El luchado empate, se malogró por las ausencias, las suspensiones, los temores a la inhabilitación por acumulación de tarjetas, las lesiones o la inconsistencia e irregularidad en el juego, que condicionan el rendimiento.
Reinaldo Rueda armó un rompecabezas, como lo hace fecha tras fecha porque no encuentra el equipo. No se lo permiten las circunstancias.
James fue noticia. Pero no será fácil para él encontrarse a sí mismo. Es exigente el ojo crítico de los aficionados.
Poco tuvo para aportar, pero verlo con la camiseta de la selección fue un estímulo para su regreso a la élite de la competencia.
Su cacareado retorno, efervescente como una coca cola, no tuvo brillo ni influencia.
Terminó insípido como un flan sin azúcar.
Su ingreso, en la intensidad de un partido que a esa altura se peleaba y poco se jugaba, frente a un árbitro tembloroso, tolerante ante la indisciplina, arrollado y manoseado por el altanero Neymar, no resultó auspicioso.
No era el momento para recurrir a él, como la fórmula salvadora. A veces un deseo domina la sensatez.
James afrontó los 20 minutos concedidos, sin controles influyentes e incisivos, sin regates, asistencias, ni disparos a la portería, como muchos esperaban.
Sus caderas no fueron efectivas. Tampoco lo fueron las de Cuadrado y Díaz, pese a sus aisladas cercanías al gol, que elevaron la temperatura y carecieron de puntería, como aquel intento de Zapata.
Siempre Barrios u Ospina, a veces Lerma, esta vez Yairo, los soportes.

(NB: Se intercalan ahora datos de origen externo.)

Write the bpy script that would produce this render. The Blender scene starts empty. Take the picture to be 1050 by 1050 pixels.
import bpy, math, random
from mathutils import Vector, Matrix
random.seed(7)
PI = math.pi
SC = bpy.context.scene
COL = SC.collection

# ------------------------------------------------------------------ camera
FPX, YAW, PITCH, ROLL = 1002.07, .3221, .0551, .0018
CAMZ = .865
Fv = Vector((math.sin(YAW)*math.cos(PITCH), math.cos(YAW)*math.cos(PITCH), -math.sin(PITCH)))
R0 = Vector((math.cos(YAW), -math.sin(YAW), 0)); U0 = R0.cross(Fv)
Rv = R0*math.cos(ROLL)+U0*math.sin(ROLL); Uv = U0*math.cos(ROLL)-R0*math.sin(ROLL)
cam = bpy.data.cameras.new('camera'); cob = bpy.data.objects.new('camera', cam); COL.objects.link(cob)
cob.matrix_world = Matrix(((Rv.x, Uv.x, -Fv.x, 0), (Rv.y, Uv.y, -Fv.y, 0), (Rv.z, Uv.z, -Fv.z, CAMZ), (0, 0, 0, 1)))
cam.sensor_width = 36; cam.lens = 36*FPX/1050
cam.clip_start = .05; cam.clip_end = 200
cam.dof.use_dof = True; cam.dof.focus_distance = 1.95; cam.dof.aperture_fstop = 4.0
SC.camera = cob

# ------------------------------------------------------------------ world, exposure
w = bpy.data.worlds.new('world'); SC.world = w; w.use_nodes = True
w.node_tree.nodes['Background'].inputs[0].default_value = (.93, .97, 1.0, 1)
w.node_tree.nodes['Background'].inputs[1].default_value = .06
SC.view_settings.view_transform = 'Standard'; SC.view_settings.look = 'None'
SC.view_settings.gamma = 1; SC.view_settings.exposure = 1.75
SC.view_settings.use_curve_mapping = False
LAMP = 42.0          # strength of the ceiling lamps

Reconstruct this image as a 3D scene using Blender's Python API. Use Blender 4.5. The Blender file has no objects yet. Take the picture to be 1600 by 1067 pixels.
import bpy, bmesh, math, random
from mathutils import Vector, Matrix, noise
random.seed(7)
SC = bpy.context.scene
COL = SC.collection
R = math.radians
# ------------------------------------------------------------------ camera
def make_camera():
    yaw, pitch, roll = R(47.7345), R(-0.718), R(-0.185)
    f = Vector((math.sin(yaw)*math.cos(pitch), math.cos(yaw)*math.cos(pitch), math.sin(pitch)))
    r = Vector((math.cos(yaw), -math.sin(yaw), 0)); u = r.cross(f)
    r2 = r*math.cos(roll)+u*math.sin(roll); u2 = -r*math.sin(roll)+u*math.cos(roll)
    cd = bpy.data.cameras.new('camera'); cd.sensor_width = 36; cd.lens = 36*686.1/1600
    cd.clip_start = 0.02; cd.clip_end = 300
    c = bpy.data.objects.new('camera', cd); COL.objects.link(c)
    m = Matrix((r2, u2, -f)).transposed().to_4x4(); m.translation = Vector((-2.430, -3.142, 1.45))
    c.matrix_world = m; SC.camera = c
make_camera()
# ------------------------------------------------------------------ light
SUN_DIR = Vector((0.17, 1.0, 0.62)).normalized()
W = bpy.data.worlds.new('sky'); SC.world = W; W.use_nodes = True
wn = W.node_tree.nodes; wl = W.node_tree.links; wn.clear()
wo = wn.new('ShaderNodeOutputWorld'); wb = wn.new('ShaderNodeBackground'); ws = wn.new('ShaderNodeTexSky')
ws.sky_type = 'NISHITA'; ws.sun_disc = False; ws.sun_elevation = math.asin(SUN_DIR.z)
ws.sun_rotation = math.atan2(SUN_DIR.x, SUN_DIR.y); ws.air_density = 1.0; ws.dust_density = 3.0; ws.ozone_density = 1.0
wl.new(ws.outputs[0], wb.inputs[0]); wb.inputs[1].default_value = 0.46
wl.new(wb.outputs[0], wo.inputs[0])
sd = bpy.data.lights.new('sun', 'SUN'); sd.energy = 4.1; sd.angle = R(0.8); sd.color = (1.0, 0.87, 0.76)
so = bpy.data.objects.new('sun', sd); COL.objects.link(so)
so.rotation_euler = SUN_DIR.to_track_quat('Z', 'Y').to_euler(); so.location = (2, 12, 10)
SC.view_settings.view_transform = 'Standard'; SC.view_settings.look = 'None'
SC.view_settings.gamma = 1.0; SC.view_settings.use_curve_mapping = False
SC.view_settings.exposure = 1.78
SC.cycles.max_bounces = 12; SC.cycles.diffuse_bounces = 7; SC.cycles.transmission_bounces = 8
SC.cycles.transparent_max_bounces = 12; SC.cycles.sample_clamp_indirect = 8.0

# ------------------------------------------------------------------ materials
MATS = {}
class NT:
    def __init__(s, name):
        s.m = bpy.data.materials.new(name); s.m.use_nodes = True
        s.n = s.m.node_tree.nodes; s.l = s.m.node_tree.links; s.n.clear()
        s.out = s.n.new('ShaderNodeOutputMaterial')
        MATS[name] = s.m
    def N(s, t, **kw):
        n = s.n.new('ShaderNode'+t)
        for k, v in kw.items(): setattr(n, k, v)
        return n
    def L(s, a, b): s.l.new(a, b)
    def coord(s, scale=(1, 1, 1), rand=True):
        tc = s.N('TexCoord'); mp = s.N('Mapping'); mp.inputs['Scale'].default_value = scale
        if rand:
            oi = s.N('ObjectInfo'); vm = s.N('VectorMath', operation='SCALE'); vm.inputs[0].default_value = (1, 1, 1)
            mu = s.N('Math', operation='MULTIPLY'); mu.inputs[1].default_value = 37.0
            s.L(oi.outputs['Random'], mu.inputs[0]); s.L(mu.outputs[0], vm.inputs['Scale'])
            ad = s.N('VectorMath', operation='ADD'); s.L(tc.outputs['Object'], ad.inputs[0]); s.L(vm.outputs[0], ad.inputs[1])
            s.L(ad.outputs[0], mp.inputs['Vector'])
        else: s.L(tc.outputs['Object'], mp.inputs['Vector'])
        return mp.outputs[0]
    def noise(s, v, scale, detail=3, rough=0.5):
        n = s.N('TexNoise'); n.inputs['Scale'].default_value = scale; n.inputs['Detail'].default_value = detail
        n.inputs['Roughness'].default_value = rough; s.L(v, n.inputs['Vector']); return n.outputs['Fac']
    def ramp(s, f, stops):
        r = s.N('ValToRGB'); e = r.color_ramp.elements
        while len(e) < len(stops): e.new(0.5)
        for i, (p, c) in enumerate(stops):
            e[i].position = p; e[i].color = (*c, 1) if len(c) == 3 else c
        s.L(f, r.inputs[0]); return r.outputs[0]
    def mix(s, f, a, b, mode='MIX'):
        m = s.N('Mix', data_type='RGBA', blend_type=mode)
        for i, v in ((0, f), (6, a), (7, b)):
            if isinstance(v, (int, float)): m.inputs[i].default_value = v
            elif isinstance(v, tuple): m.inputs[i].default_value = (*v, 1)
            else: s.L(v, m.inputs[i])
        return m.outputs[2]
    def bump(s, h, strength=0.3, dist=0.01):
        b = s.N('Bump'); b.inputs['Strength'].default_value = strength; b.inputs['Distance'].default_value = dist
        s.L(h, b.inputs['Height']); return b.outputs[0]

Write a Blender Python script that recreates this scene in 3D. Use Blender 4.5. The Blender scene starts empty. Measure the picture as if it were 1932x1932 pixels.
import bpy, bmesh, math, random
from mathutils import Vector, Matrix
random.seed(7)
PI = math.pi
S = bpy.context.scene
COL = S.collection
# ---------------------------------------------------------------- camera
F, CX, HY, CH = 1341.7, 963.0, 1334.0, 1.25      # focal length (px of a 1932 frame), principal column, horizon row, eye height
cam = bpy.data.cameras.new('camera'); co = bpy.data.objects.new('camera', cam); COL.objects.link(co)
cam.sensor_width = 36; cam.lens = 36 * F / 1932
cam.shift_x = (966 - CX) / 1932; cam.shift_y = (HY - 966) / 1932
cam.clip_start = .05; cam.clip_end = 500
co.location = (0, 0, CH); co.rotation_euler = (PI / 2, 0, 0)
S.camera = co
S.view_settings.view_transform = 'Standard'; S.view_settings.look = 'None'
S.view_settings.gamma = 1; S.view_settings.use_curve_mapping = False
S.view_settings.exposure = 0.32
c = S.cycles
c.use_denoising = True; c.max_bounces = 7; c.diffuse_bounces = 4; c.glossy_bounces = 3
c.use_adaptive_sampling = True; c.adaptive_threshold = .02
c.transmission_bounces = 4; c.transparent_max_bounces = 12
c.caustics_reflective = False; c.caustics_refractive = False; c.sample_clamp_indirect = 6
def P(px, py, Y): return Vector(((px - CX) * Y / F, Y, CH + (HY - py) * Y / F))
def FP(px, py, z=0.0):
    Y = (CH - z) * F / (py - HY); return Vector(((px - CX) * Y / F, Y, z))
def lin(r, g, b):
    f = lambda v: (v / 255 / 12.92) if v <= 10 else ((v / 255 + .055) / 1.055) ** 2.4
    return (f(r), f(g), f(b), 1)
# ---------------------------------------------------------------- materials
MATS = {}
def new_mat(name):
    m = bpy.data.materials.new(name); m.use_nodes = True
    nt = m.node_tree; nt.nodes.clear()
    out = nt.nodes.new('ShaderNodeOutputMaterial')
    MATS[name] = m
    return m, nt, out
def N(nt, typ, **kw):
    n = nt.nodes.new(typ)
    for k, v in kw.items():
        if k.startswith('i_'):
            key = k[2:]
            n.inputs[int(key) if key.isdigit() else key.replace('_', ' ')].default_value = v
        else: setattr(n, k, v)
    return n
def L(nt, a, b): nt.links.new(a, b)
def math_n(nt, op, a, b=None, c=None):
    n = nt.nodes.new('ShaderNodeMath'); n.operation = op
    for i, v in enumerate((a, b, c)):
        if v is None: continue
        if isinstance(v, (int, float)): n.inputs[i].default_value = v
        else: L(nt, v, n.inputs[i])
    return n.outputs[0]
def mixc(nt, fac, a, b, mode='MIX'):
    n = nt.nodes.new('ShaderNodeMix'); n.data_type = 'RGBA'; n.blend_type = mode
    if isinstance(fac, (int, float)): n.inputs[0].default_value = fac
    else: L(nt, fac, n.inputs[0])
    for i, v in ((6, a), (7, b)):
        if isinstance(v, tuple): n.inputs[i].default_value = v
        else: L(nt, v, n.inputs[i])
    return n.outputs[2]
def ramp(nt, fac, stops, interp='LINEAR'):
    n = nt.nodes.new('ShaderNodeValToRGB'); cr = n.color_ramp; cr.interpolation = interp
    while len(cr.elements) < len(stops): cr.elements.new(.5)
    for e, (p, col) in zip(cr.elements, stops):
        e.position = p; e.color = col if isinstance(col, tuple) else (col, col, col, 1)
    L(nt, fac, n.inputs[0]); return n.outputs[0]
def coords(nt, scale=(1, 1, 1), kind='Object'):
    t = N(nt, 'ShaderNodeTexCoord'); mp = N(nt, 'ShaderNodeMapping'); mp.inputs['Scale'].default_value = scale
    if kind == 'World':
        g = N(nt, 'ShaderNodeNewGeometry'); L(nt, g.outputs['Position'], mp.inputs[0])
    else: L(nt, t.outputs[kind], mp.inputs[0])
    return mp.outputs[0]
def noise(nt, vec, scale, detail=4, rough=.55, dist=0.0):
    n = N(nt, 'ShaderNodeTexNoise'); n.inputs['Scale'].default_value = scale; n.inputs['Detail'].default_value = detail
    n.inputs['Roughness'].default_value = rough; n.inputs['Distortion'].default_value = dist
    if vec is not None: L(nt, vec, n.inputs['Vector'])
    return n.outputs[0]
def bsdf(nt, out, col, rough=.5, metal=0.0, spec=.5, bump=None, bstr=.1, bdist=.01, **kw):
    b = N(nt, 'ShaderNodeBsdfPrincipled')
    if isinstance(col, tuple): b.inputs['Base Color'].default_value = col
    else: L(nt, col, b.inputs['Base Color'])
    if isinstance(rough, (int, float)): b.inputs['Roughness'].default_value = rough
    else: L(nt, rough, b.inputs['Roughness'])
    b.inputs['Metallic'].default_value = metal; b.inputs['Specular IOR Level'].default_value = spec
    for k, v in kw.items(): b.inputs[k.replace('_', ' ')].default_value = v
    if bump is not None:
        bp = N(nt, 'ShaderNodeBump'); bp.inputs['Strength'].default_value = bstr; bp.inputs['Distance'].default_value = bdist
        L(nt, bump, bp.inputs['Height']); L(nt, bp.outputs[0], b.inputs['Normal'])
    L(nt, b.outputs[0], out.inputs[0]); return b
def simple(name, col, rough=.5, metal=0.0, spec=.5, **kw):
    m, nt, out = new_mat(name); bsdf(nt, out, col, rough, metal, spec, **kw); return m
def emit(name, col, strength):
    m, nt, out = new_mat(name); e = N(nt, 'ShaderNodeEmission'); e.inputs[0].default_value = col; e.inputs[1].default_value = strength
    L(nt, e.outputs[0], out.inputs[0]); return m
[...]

El auspicioso primer tiempo, que desarmó a Brasil, se hizo irrepetible en el segundo por la desaparición de los soportes futbolísticos. El atrevimiento fue relevado por la especulación y el sufrimiento.
Cederle el balón, los espacios y la iniciativa, a tan encopetado rival, fue un suicidio. Ya había ocurrido.
Sabe Reinaldo, alejado de protagonismos vanidosos, común en los entrenadores, con el reflejo del sufrimiento en su rostro demacrado, que perder ante Brasil es un accidente, repetido por décadas, lo que no puede alterar los planes para llegar al mundial.
Lo único imposible es no pelear por un objetivo.